_WRITTEN REQUEST_. Check every line of the material below for the string "Write", and return the ones that have it.

START RECORDS PROVIDED

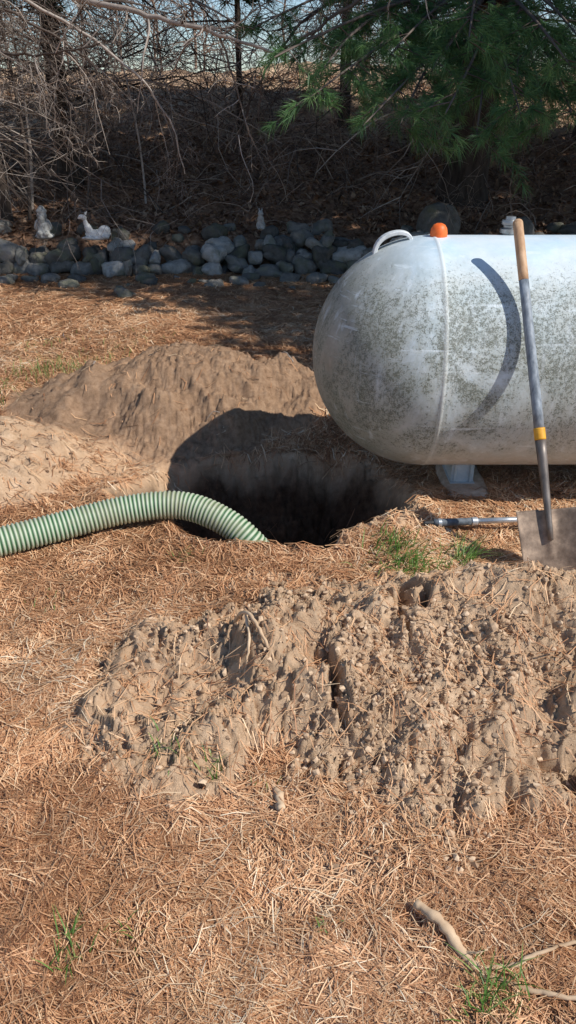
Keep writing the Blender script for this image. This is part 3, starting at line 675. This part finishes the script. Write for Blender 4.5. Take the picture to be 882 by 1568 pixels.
statue('fawn_statue',(-1.98,8.35,wz-.01),[((.03,0,.05),(.14,.06,.045),z_),((.10,0,.085),(.065,.05,.05),z_),((-.06,-.01,.10),(.04,.04,.06),(0,-.3,0)),((-.085,-.01,.16),(.024,.024,.065),(0,-.15,0)),((-.105,-.02,.215),(.045,.028,.026),(0,.25,0)),((-.14,-.025,.205),(.018,.016,.014),z_),((-.075,-.035,.245),(.012,.006,.028),(.4,.3,0)),((-.075,.01,.245),(.012,.006,.028),(-.4,.3,0)),((-.05,-.06,.02),(.07,.016,.014),z_),((.10,-.055,.03),(.06,.02,.02),z_),((0,0,.01),(.15,.08,.02),z_)],MSTAT2)
statue('rabbit_statue',(-.28,8.42,wz+.07),[((0,0,.05),(.06,.055,.06),z_),((0,-.01,.12),(.042,.04,.055),z_),((0,-.015,.185),(.036,.04,.034),z_),((-.015,.0,.225),(.010,.008,.03),(0,-.1,0)),((.015,.0,.225),(.010,.008,.03),(0,.1,0)),((-.025,-.05,.02),(.016,.035,.014),z_),((.025,-.05,.02),(.016,.035,.014),z_)],MSTAT,0,.85)

# ---------------------------------------------------------------- light, sky, camera
EL,AZ=math.radians(47),math.radians(-24)
S=Vector((math.cos(EL)*math.cos(AZ),math.cos(EL)*math.sin(AZ),math.sin(EL)))
ld=bpy.data.lights.new('sun','SUN');ld.energy=5.0;ld.angle=math.radians(.5);ld.color=(1,.965,.905)
lo=bpy.data.objects.new('sun',ld);col.objects.link(lo);lo.rotation_euler=S.to_track_quat('Z','Y').to_euler();lo.location=(8,-4,10)
w=bpy.data.worlds.new('World');scene.world=w;w.use_nodes=True;nt=w.node_tree;bg=nt.nodes['Background']
sk=nt.nodes.new('ShaderNodeTexSky');sk.sky_type='NISHITA';sk.sun_disc=False;sk.sun_elevation=EL;sk.sun_rotation=math.radians(90)-AZ;sk.air_density=1.0;sk.dust_density=.1;sk.ozone_density=4
nt.links.new(sk.outputs[0],bg.inputs[0]);bg.inputs[1].default_value=.13
cd=bpy.data.cameras.new('camera');cam=bpy.data.objects.new('camera',cd);col.objects.link(cam);cam.location=(0,0,1.6);cam.rotation_euler=(math.radians(62),0,0)
cd.sensor_fit='VERTICAL';cd.sensor_height=36;cd.sensor_width=36;cd.lens=36*1184/1568;cd.clip_end=1000;cd.clip_start=.05
scene.camera=cam
scene.view_settings.view_transform='Standard';scene.view_settings.look='None';scene.view_settings.exposure=0
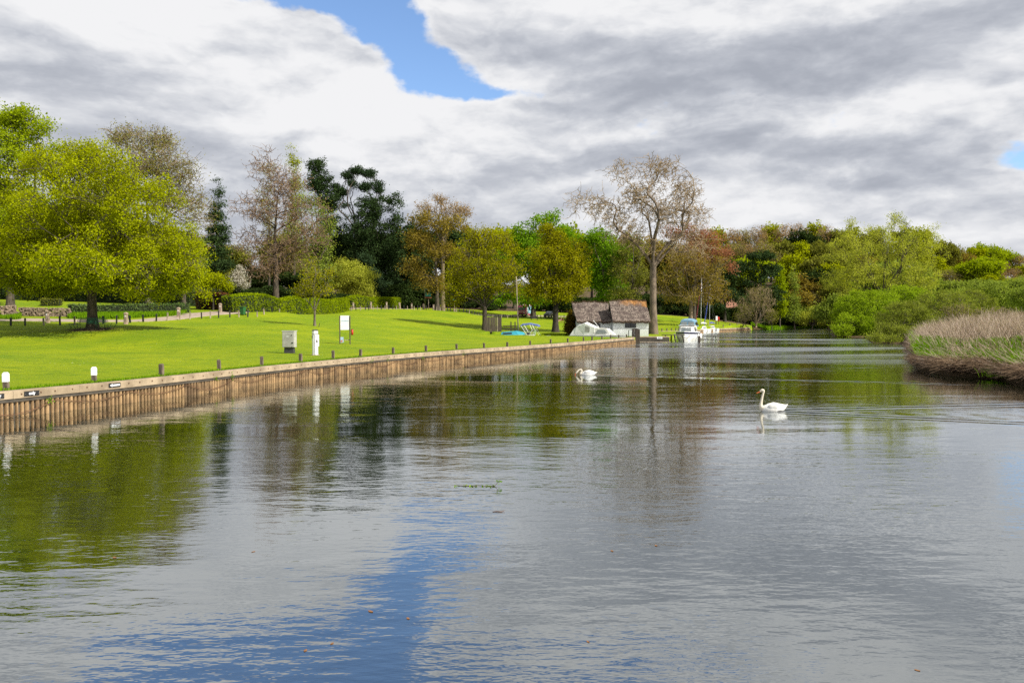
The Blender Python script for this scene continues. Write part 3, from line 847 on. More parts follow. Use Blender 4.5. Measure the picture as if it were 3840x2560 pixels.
for i, (u, vb, vt) in enumerate([(18, 1464, 1401), (350, 1434, 1379)]):
    p, d, n = qpoint(u, out=-.55 if i else -.50)
    o = empty('capped_mooring_post', (p[0], p[1], G(p[0], p[1])), math.atan2(d[1], d[0]) + .5, ['white topped mooring post on the grass at the far left edge', 'white topped mooring post on the grass behind the arrow sign'][i], 'post', 'white topped mooring posts')
    hh = (.56, .54)[i]
    post_obj(.145, hh * .52, seed=i).build('shaft', M['post'], o)
    w = .078
    MB().loft([[(-w, -w, hh * .50), (w, -w, hh * .50), (w, w, hh * .50), (-w, w, hh * .50)], [(-w, -w, hh - .03), (w, -w, hh - .03), (w, w, hh - .03), (-w, w, hh - .03)], [(-w * .6, -w * .6, hh + .03), (w * .6, -w * .6, hh + .03), (w * .6, w * .6, hh + .03), (-w * .6, w * .6, hh + .03)]]).build('white_cap', M['white'], o)
for i, (u, vb, vt) in enumerate(PX):
    p, d, n = qpoint(u, out=-.5)
    z = G(p[0], p[1]); o = first if i == 0 else first.copy()
    if i: COL.objects.link(o)
    hpx = (vb - vt) / FPX * p[1]
    o.location = (p[0], p[1], z); o.scale = (rngp.uniform(.88, 1.05), rngp.uniform(.88, 1.05), max(.9, min(1.25, hpx / .52)))
    o.rotation_euler = (rngp.uniform(-.03, .03), rngp.uniform(-.04, .04), math.atan2(d[1], d[0]) + rngp.uniform(.1, .4))
    tag(o, 'plain weathered wooden post beside the quay edge, %s from the left' % ordn(i + 1), 'post', 'plain mooring posts along the quay')
# big piles and ladder rail at the quay corner
cpt = gz(2384, 1287, 0.0)
o = empty('dock_pile', (cpt.x, cpt.y, 0), 0, 'tall dark pair of timber piles standing in the water at the quay corner', 'piles')
for k, (dx_, w, h) in enumerate(((-.32, .30, 1.80), (.06, .34, 1.86), (.38, .24, 1.75))):
    mb = MB(); mb.box((dx_, 0.02 * k, h / 2 - .3), (w, .34, h + .6), bev=.02); mb.build('pile', M['brown'], o)
lp = gz(2366, 1262, 0.84)
o = empty('ladder_rail', (lp.x, lp.y, G(lp.x, lp.y)), 0, 'grey steel ladder handrail behind the quay corner piles', 'handrail')
MB().tube([(-.28, 0, 0), (-.28, 0, .92), (.12, 0, .92), (.42, -.3, .1)], .045, 8).build('rail', M['darkgrey'], o)
# ------------------------------------------------------------------ lawn furniture
def at_ground(u, d): return ground_at(u, d)
b0 = at_ground(1085, 50.0)
o = empty('utility_cabinet', b0, R(-6), 'pale grey metal cabinet on a dark plinth on the lawn', 'cabinet')
MB().box((0, 0, .17), (.62, .30, .40), top=.92).build('plinth', M['darkgrey'], o)
MB().box((0, 0, .88), (.78, .42, 1.02), bev=.012).build('housing', M['cabgrey'], o)
MB().box((-.01, -.215, .87), (.72, .018, .95), bev=.006).build('door', M['cabgrey'], o)
MB().box((.27, -.235, .66), (.10, .03, .05)).build('latch', M['black'], o)
MB().box((.22, -.23, 1.13), (.05, .02, .06), ry=.4).build('handle', M['black'], o)
MB().box((.22, -.23, .42), (.03, .02, .03)).build('lock', M['black'], o)
MB().box((-.04, -.226, 1.05), (.16, .003, .035)).build('label_plate', M['white'], o)
MB().box((.0, 0, 1.40), (.84, .48, .03), top=.96).build('lid', M['cabgrey'], o)
b0 = at_ground(1181, 48.0)
o = empty('power_pedestal', b0, R(28), 'tall white electricity pedestal with black bands beside the grey cabinet', 'power pedestal')
pd = MB()
def octo(s, z, sy=None): sy = sy or s; c = s * .42; return [(-s + c, -sy, z), (s - c, -sy, z), (s, -sy + c, z), (s, sy - c, z), (s - c, sy, z), (-s + c, sy, z), (-s, sy - c, z), (-s, -sy + c, z)]
pd.loft([octo(.155, -.05), octo(.155, 1.24)]); pd.build('column', M['white'], o)
MB().loft([octo(.165, 1.242), octo(.165, 1.265)]).build('band', M['black'], o)
MB().loft([octo(.158, 1.267), octo(.158, 1.46)]).build('lamp_head', M['white2'], o)
MB().loft([octo(.168, 1.462), octo(.168, 1.50), octo(.10, 1.53)]).build('cap', M['darkgrey'], o)
MB().box((-.06, -.163, .62), (.022, .012, 1.2)).build('seam', M['black'], o)
for z_, h_ in ((1.14, .16), (.78, .52)): MB().box((.185, 0, z_), (.06, .19, h_), bev=.01).build('socket_cover', M['white'], o)
MB().box((.07, -.16, .84), (.075, .02, .17)).build('meter', M['darkgrey'], o)
for x_ in (.08, .0): MB().box((x_, -.16, 1.12), (.04, .02, .04)).build('switch', M['darkgrey'], o)
MB().box((-.17, 0, 1.1), (.03, .14, .14)).build('hose_hook', M['darkgrey'], o)
MB().box((0, 0, .0), (.44, .44, .05), bev=.01).build('foot', M['postpale'], o)
b0 = at_ground(1293, 62.0)
o = empty('notice_board', b0, R(12), 'tall white notice board between two grey posts with a red tube at its side', 'notice board')
for x in (-.385, .385): MB().box((x, 0, 1.05), (.085, .20, 2.28), bev=.008).build('post', M['screen'], o)
MB().box((0, -.03, 1.66), (.68, .06, 1.10), bev=.006).build('panel', M['white'], o)
t = MB(); rg = np.random.default_rng(2)
for k in range(11): t.box((0, -.0625, 2.05 - k * .075), (.54 * rg.uniform(.75, 1), .002, .010))
t.build('text_lines', M['alu'], o)
for z_, w_, h_ in ((2.14, .36, .03), (1.80, .56, .09)): MB().box((0, -.0625, z_), (w_, .002, h_)).build('heading', paint('pale_blue_print', (.50, .66, .74), .6), o)
t = MB(); t.box((-.22, -.04, .34), (.24, .02, .42)); t.build('poster', paint('poster_blue', (.45, .60, .78), .6), o)
MB().box((-.25, -.052, .24), (.14, .003, .12)).build('poster_picture', M['orange'], o)
MB().box((.1, 0, .32), (.5, .03, .05)).build('crossbar', M['postpale'], o)
rt = MB(); rt.tube([(.56, 0, .70), (.56, 0, 1.14)], .085, 14); rt.build('throw_line_tube', M['red'], o)
MB().tube([(.56, 0, 1.141), (.56, 0, 1.17)], .09, 14).build('tube_lid', M['darkgrey'], o)
for z_ in (1.03, .79): MB().box((.46, 0, z_), (.10, .03, .03)).build('bracket', M['darkgrey'], o)
b0 = at_ground(1197, 84.0)
o = MB().box((0, 0, .18), (.06, .05, .42), rz=.4, ry=.15).build('stake', M['brown'], loc=b0); tag(o, 'short dark stake leaning in the grass beside the sapling', 'stake')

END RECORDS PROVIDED

_RESPONSE TO THE EXERCISE_.
Keep writing the Blender script for this image. This is part 3, starting at line 675. This part finishes the script. Write for Blender 4.5. Take the picture to be 882 by 1568 pixels.
The Blender Python script for this scene continues. Write part 3, from line 847 on. More parts follow. Use Blender 4.5. Measure the picture as if it were 3840x2560 pixels.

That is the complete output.